**STATED EXERCISE:** Give every line back verbatim, dropping all images.

## begin RECORDED INFORMATION

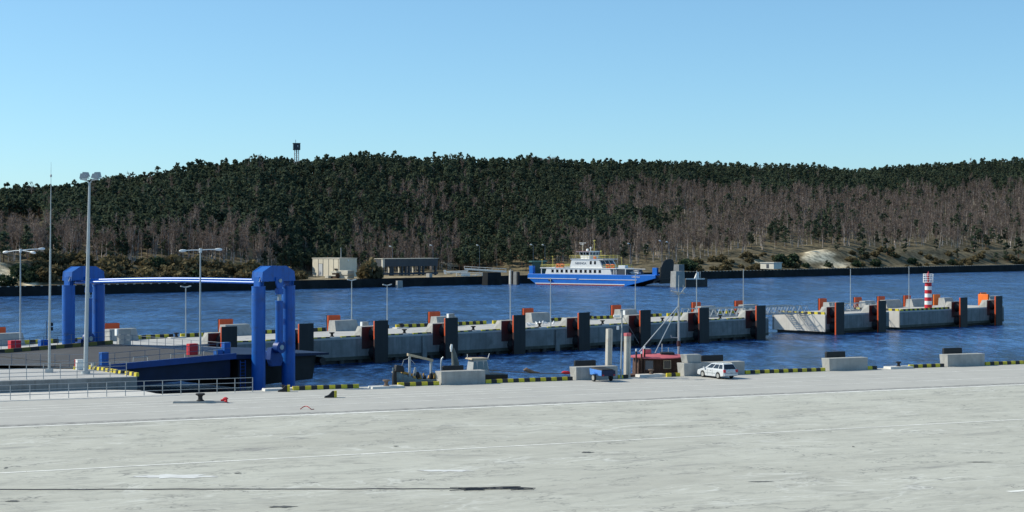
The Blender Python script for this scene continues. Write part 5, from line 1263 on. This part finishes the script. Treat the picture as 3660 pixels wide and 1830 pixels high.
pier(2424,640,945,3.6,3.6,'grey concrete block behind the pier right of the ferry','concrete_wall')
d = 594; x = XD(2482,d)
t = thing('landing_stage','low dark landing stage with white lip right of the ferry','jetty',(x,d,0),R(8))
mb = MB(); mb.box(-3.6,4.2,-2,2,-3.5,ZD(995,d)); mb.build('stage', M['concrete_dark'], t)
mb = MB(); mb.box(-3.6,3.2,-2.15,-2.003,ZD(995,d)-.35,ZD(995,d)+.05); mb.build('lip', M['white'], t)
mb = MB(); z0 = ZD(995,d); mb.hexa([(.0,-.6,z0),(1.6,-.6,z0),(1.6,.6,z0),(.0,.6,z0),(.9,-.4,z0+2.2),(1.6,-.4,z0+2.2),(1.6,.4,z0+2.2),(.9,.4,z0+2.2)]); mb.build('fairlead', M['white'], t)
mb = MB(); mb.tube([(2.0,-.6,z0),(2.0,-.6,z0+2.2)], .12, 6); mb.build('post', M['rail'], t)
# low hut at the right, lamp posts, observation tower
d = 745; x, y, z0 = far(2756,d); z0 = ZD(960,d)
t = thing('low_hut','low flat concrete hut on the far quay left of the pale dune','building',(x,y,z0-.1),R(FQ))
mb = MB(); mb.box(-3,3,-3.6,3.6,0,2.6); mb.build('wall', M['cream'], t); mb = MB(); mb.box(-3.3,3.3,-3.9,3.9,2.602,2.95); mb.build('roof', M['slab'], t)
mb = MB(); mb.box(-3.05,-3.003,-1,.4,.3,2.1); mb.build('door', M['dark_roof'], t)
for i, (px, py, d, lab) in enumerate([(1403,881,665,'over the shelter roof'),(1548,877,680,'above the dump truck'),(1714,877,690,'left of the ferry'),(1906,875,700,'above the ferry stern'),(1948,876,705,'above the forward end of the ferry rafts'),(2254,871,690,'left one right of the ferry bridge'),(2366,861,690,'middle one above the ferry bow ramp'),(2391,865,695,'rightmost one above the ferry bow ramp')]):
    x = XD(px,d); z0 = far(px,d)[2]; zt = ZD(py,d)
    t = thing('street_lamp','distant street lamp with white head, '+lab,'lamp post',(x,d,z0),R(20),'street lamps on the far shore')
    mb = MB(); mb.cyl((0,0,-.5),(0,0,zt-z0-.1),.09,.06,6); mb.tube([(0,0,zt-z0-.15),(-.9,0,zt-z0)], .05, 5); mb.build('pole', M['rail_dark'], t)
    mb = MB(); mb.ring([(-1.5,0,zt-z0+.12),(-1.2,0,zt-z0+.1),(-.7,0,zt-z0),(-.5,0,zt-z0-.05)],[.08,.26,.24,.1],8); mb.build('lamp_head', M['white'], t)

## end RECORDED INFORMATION

**TASK ANSWER:**
The Blender Python script for this scene continues. Write part 5, from line 1263 on. This part finishes the script. Treat the picture as 3660 pixels wide and 1830 pixels high.
pier(2424,640,945,3.6,3.6,'grey concrete block behind the pier right of the ferry','concrete_wall')
d = 594; x = XD(2482,d)
t = thing('landing_stage','low dark landing stage with white lip right of the ferry','jetty',(x,d,0),R(8))
mb = MB(); mb.box(-3.6,4.2,-2,2,-3.5,ZD(995,d)); mb.build('stage', M['concrete_dark'], t)
mb = MB(); mb.box(-3.6,3.2,-2.15,-2.003,ZD(995,d)-.35,ZD(995,d)+.05); mb.build('lip', M['white'], t)
mb = MB(); z0 = ZD(995,d); mb.hexa([(.0,-.6,z0),(1.6,-.6,z0),(1.6,.6,z0),(.0,.6,z0),(.9,-.4,z0+2.2),(1.6,-.4,z0+2.2),(1.6,.4,z0+2.2),(.9,.4,z0+2.2)]); mb.build('fairlead', M['white'], t)
mb = MB(); mb.tube([(2.0,-.6,z0),(2.0,-.6,z0+2.2)], .12, 6); mb.build('post', M['rail'], t)
# low hut at the right, lamp posts, observation tower
d = 745; x, y, z0 = far(2756,d); z0 = ZD(960,d)
t = thing('low_hut','low flat concrete hut on the far quay left of the pale dune','building',(x,y,z0-.1),R(FQ))
mb = MB(); mb.box(-3,3,-3.6,3.6,0,2.6); mb.build('wall', M['cream'], t); mb = MB(); mb.box(-3.3,3.3,-3.9,3.9,2.602,2.95); mb.build('roof', M['slab'], t)
mb = MB(); mb.box(-3.05,-3.003,-1,.4,.3,2.1); mb.build('door', M['dark_roof'], t)
for i, (px, py, d, lab) in enumerate([(1403,881,665,'over the shelter roof'),(1548,877,680,'above the dump truck'),(1714,877,690,'left of the ferry'),(1906,875,700,'above the ferry stern'),(1948,876,705,'above the forward end of the ferry rafts'),(2254,871,690,'left one right of the ferry bridge'),(2366,861,690,'middle one above the ferry bow ramp'),(2391,865,695,'rightmost one above the ferry bow ramp')]):
    x = XD(px,d); z0 = far(px,d)[2]; zt = ZD(py,d)
    t = thing('street_lamp','distant street lamp with white head, '+lab,'lamp post',(x,d,z0),R(20),'street lamps on the far shore')
    mb = MB(); mb.cyl((0,0,-.5),(0,0,zt-z0-.1),.09,.06,6); mb.tube([(0,0,zt-z0-.15),(-.9,0,zt-z0)], .05, 5); mb.build('pole', M['rail_dark'], t)
    mb = MB(); mb.ring([(-1.5,0,zt-z0+.12),(-1.2,0,zt-z0+.1),(-.7,0,zt-z0),(-.5,0,zt-z0-.05)],[.08,.26,.24,.1],8); mb.build('lamp_head', M['white'], t)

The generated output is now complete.